Copy the lines below as they are; omit the images they contain.

----- SOURCE DATA -----

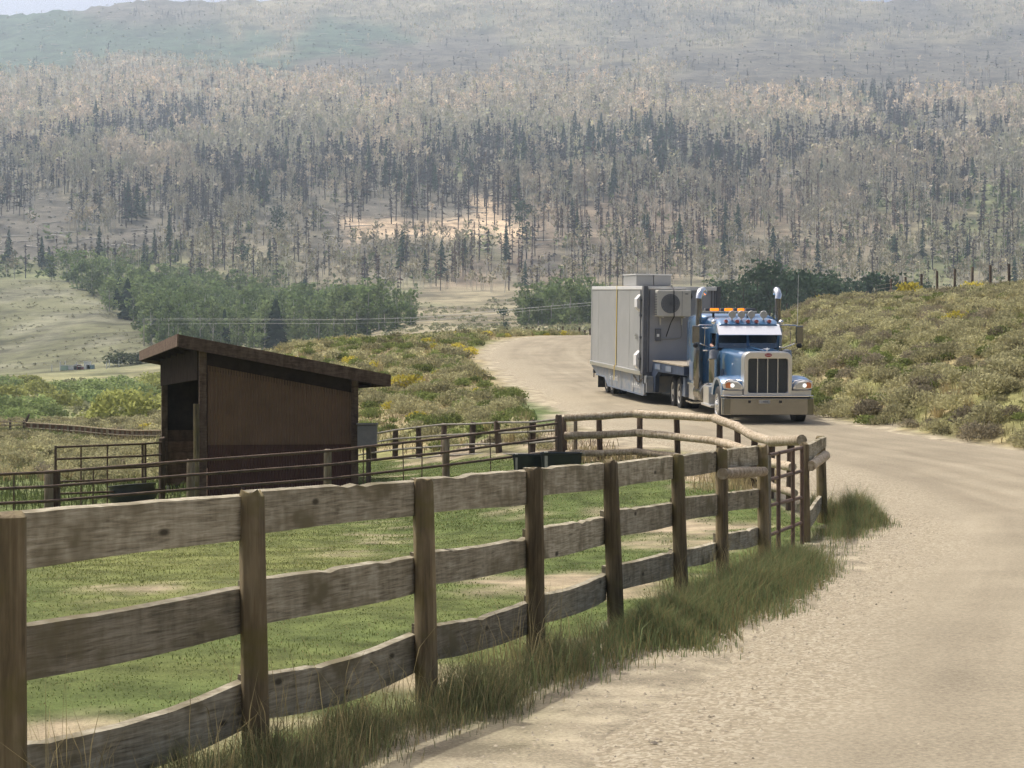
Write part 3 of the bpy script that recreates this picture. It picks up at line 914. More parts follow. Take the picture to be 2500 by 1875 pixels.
TREE_MESH = {}
def plant(name, kind, variants, i, loc, h, w, label, cat, group, three=False, parts=('trunk', 'crown')):
    """one tree or bush as its own thing; copies share meshes"""
    tr, cr = TREE_MESH[kind][variants]
    a = rng.uniform(0, 6.28)
    if three:
        root = bpy.data.objects.new(name, None); root.empty_display_size = .1
        root.location = loc; root.rotation_euler = (0, 0, a); root.scale = (h * w, h * w, h)
        put(root); tag(root, label, cat, group)
        put(bpy.data.objects.new(parts[0], tr), root); put(bpy.data.objects.new(parts[1], cr), root)
    else:
        root = bpy.data.objects.new(name, tr if tr is not None else cr)
        root.location = loc; root.rotation_euler = (0, 0, a); root.scale = (h * w, h * w, h)
        put(root); tag(root, label, cat, group)
        if tr is not None: put(bpy.data.objects.new(parts[1], cr), root)
    return root

# ------------------------------------------------------------------ the burned forest
NT = 46000
fpx = rng.uniform(-380, 2600, NT); fpy = rng.uniform(-4, 668, NT)
_Dline = np.geomspace(640, 2690, 220)
_pl = np.arange(-400, 2621, 20.0)
_ym = np.empty((len(_pl), len(_Dline)))
for i, p in enumerate(_pl):
    zz = H((p - 1106) * _Dline / 4900, _Dline * KD)
    yy = 889 - 4900 * (zz - EYE) / _Dline
    _ym[i] = np.minimum.accumulate(yy) - np.arange(len(_Dline)) * 1e-6
ii = np.clip(((fpx + 400) / 20).astype(int), 0, len(_pl) - 1)
fD = np.empty(NT)
for i in range(len(_pl)):
    m = ii == i
    if m.any(): fD[m] = np.interp(-fpy[m], -_ym[i], _Dline, left=-1, right=-1)
ok = fD > 0
code = cell_codes(fpx, fpy, rng.random(NT))
den = np.array([DEN[c] for c in CODES]); cidx = np.array([CODES.index(c) for c in code])
# thin out where near trees look large, and let some glades show the ground
dens = den[cidx] * np.interp(fD, [640, 900, 1300, 2000], [.62, .72, .95, 1.0]) * np.where(fpy > 450, .68, 1)
gl = fbm(fpx / 38, fpy / 16, 71, 3)
dens = dens * np.where(cidx == 0, 1, np.clip(.35 + (gl - .38) * 4, .12, 1.15))
ok &= rng.random(NT) < dens
fx, fy = (fpx - 1106) * fD / 4900, fD * KD
cum = np.array([np.cumsum(SPEC[c][1]) for c in CODES])
sp = (rng.random(NT)[:, None] > cum[cidx]).sum(1)
fh = np.interp(fD, [700, 1000, 1300, 1700, 2200, 2700], [9.5, 13, 12, 9.5, 7.2, 5.5]) * rng.uniform(.62, 1.2, NT)
fh = np.where((fpy > 515) & (sp == 0), fh * .72, fh)
fh = np.where((cidx == CODES.index('S')), fh * 1.25, fh)
fh = np.where(sp == 4, fh * .42, fh); fh = np.where(sp == 3, fh * rng.uniform(.7, 1.25, NT), fh)
fx, fy, fh, sp, fD, fpx_, fpy_ = [a[ok] for a in (fx, fy, fh, sp, fD, fpx, fpy)]
fz = H(fx, fy) - .1
n = len(fx)
v1, v2 = rng.random(n)[:, None], rng.normal(0, 1, n)[:, None]
pinkish = np.clip(sstep(.42, .56, fbm(fpx_ / 90, fpy_ / 30, 73, 3)) * .7 + .6 * sstep(310, 200, fpy_) * sstep(90, 150, fpy_), 0, 1)[:, None]
c_pale = np.array((.43, .40, .295)) * (1 - pinkish) + np.array((.60, .495, .375)) * pinkish
c_pale = np.where(fpy_[:, None] > 505, np.array([[.48, .43, .29]]), c_pale * 1.08)
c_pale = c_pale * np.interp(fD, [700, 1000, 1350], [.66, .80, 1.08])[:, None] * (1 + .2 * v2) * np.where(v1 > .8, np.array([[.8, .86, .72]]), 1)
t_pale_c = np.array((.62, .58, .50)) * (1 + .12 * v2)
c_burn = np.array((.098, .088, .087)) * (1 + .2 * v2); t_burn = np.array((.048, .04, .042)) * (1 + .15 * v2)
c_brown = np.array((.165, .112, .085)) * (1 + .2 * v2)
c_green = np.array((.05, .078, .046)) * (1 + .2 * v2)
c_shrub = np.array((.145, .18, .075)) * (1 + .2 * v2)
crowns = [c_pale, c_burn, c_brown, c_green, c_shrub]; trunks = [t_pale_c, t_burn, t_burn * 1.4, t_burn * 1.4, t_burn * 2.0]
TR = np.random.default_rng(5)
LOD = [[t_pale(TR, 20, 3, 0, .075) for _ in range(7)], [t_burnt(TR, 22, 3, .13 + .012 * _, .06 + .006 * _) for _ in range(8)], [t_burnt(TR, 26, 3, .13, .06) for _ in range(5)],
       [t_conifer(TR, 26) for _ in range(5)], [t_leafy(TR, 22, 3, .42, .1, .17, False) for _ in range(5)]]
NEARLOD = [[t_pale(TR, 70, 6, 5, .032) for _ in range(6)], [t_burnt(TR, 60, 6, .12 + .01 * _, .028) for _ in range(6)],
           [t_burnt(TR, 60, 6, .13, .04) for _ in range(4)], [t_conifer(TR, 80, 6) for _ in range(5)], None]
NAMES = ['dead_aspen', 'burned_conifer', 'burned_conifer', 'green_conifer', 'shrub']
for k, (cc, ct) in enumerate((((.37, .335, .245), (.58, .54, .46)), ((.10, .083, .085), (.048, .04, .042)), ((.165, .112, .085), (.065, .055, .055)), ((.05, .078, .046), (.06, .05, .045)))):
    TREE_MESH[k] = [(split_mesh(t, 'trunk', 0, ct, cc, M['bark']), split_mesh(t, 'crown', 1, ct, cc, M['twig' if k < 3 else 'needle'])) for t in NEARLOD[k]]
GRP = ['bare pale aspens', 'charred bare conifers', 'rusty scorched conifers', 'surviving green conifers']
LAB = ['bare pale-trunked aspen', 'blackened bare conifer', 'scorched conifer with rusty needles', 'live green pointed conifer']
ZONES = [['on the burned slope above the green aspen grove', 'around the sandy clearing in mid picture', 'on the burned slope above the dark pine row'],
         ['high on the left part of the mountain', 'high on the middle part of the mountain', 'high on the right part of the mountain']]
size = fh / fD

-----

§ RESPONSE TO THE EXERCISE:
Write part 3 of the bpy script that recreates this picture. It picks up at line 914. More parts follow. Take the picture to be 2500 by 1875 pixels.
TREE_MESH = {}
def plant(name, kind, variants, i, loc, h, w, label, cat, group, three=False, parts=('trunk', 'crown')):
    """one tree or bush as its own thing; copies share meshes"""
    tr, cr = TREE_MESH[kind][variants]
    a = rng.uniform(0, 6.28)
    if three:
        root = bpy.data.objects.new(name, None); root.empty_display_size = .1
        root.location = loc; root.rotation_euler = (0, 0, a); root.scale = (h * w, h * w, h)
        put(root); tag(root, label, cat, group)
        put(bpy.data.objects.new(parts[0], tr), root); put(bpy.data.objects.new(parts[1], cr), root)
    else:
        root = bpy.data.objects.new(name, tr if tr is not None else cr)
        root.location = loc; root.rotation_euler = (0, 0, a); root.scale = (h * w, h * w, h)
        put(root); tag(root, label, cat, group)
        if tr is not None: put(bpy.data.objects.new(parts[1], cr), root)
    return root

# ------------------------------------------------------------------ the burned forest
NT = 46000
fpx = rng.uniform(-380, 2600, NT); fpy = rng.uniform(-4, 668, NT)
_Dline = np.geomspace(640, 2690, 220)
_pl = np.arange(-400, 2621, 20.0)
_ym = np.empty((len(_pl), len(_Dline)))
for i, p in enumerate(_pl):
    zz = H((p - 1106) * _Dline / 4900, _Dline * KD)
    yy = 889 - 4900 * (zz - EYE) / _Dline
    _ym[i] = np.minimum.accumulate(yy) - np.arange(len(_Dline)) * 1e-6
ii = np.clip(((fpx + 400) / 20).astype(int), 0, len(_pl) - 1)
fD = np.empty(NT)
for i in range(len(_pl)):
    m = ii == i
    if m.any(): fD[m] = np.interp(-fpy[m], -_ym[i], _Dline, left=-1, right=-1)
ok = fD > 0
code = cell_codes(fpx, fpy, rng.random(NT))
den = np.array([DEN[c] for c in CODES]); cidx = np.array([CODES.index(c) for c in code])
# thin out where near trees look large, and let some glades show the ground
dens = den[cidx] * np.interp(fD, [640, 900, 1300, 2000], [.62, .72, .95, 1.0]) * np.where(fpy > 450, .68, 1)
gl = fbm(fpx / 38, fpy / 16, 71, 3)
dens = dens * np.where(cidx == 0, 1, np.clip(.35 + (gl - .38) * 4, .12, 1.15))
ok &= rng.random(NT) < dens
fx, fy = (fpx - 1106) * fD / 4900, fD * KD
cum = np.array([np.cumsum(SPEC[c][1]) for c in CODES])
sp = (rng.random(NT)[:, None] > cum[cidx]).sum(1)
fh = np.interp(fD, [700, 1000, 1300, 1700, 2200, 2700], [9.5, 13, 12, 9.5, 7.2, 5.5]) * rng.uniform(.62, 1.2, NT)
fh = np.where((fpy > 515) & (sp == 0), fh * .72, fh)
fh = np.where((cidx == CODES.index('S')), fh * 1.25, fh)
fh = np.where(sp == 4, fh * .42, fh); fh = np.where(sp == 3, fh * rng.uniform(.7, 1.25, NT), fh)
fx, fy, fh, sp, fD, fpx_, fpy_ = [a[ok] for a in (fx, fy, fh, sp, fD, fpx, fpy)]
fz = H(fx, fy) - .1
n = len(fx)
v1, v2 = rng.random(n)[:, None], rng.normal(0, 1, n)[:, None]
pinkish = np.clip(sstep(.42, .56, fbm(fpx_ / 90, fpy_ / 30, 73, 3)) * .7 + .6 * sstep(310, 200, fpy_) * sstep(90, 150, fpy_), 0, 1)[:, None]
c_pale = np.array((.43, .40, .295)) * (1 - pinkish) + np.array((.60, .495, .375)) * pinkish
c_pale = np.where(fpy_[:, None] > 505, np.array([[.48, .43, .29]]), c_pale * 1.08)
c_pale = c_pale * np.interp(fD, [700, 1000, 1350], [.66, .80, 1.08])[:, None] * (1 + .2 * v2) * np.where(v1 > .8, np.array([[.8, .86, .72]]), 1)
t_pale_c = np.array((.62, .58, .50)) * (1 + .12 * v2)
c_burn = np.array((.098, .088, .087)) * (1 + .2 * v2); t_burn = np.array((.048, .04, .042)) * (1 + .15 * v2)
c_brown = np.array((.165, .112, .085)) * (1 + .2 * v2)
c_green = np.array((.05, .078, .046)) * (1 + .2 * v2)
c_shrub = np.array((.145, .18, .075)) * (1 + .2 * v2)
crowns = [c_pale, c_burn, c_brown, c_green, c_shrub]; trunks = [t_pale_c, t_burn, t_burn * 1.4, t_burn * 1.4, t_burn * 2.0]
TR = np.random.default_rng(5)
LOD = [[t_pale(TR, 20, 3, 0, .075) for _ in range(7)], [t_burnt(TR, 22, 3, .13 + .012 * _, .06 + .006 * _) for _ in range(8)], [t_burnt(TR, 26, 3, .13, .06) for _ in range(5)],
       [t_conifer(TR, 26) for _ in range(5)], [t_leafy(TR, 22, 3, .42, .1, .17, False) for _ in range(5)]]
NEARLOD = [[t_pale(TR, 70, 6, 5, .032) for _ in range(6)], [t_burnt(TR, 60, 6, .12 + .01 * _, .028) for _ in range(6)],
           [t_burnt(TR, 60, 6, .13, .04) for _ in range(4)], [t_conifer(TR, 80, 6) for _ in range(5)], None]
NAMES = ['dead_aspen', 'burned_conifer', 'burned_conifer', 'green_conifer', 'shrub']
for k, (cc, ct) in enumerate((((.37, .335, .245), (.58, .54, .46)), ((.10, .083, .085), (.048, .04, .042)), ((.165, .112, .085), (.065, .055, .055)), ((.05, .078, .046), (.06, .05, .045)))):
    TREE_MESH[k] = [(split_mesh(t, 'trunk', 0, ct, cc, M['bark']), split_mesh(t, 'crown', 1, ct, cc, M['twig' if k < 3 else 'needle'])) for t in NEARLOD[k]]
GRP = ['bare pale aspens', 'charred bare conifers', 'rusty scorched conifers', 'surviving green conifers']
LAB = ['bare pale-trunked aspen', 'blackened bare conifer', 'scorched conifer with rusty needles', 'live green pointed conifer']
ZONES = [['on the burned slope above the green aspen grove', 'around the sandy clearing in mid picture', 'on the burned slope above the dark pine row'],
         ['high on the left part of the mountain', 'high on the middle part of the mountain', 'high on the right part of the mountain']]
size = fh / fD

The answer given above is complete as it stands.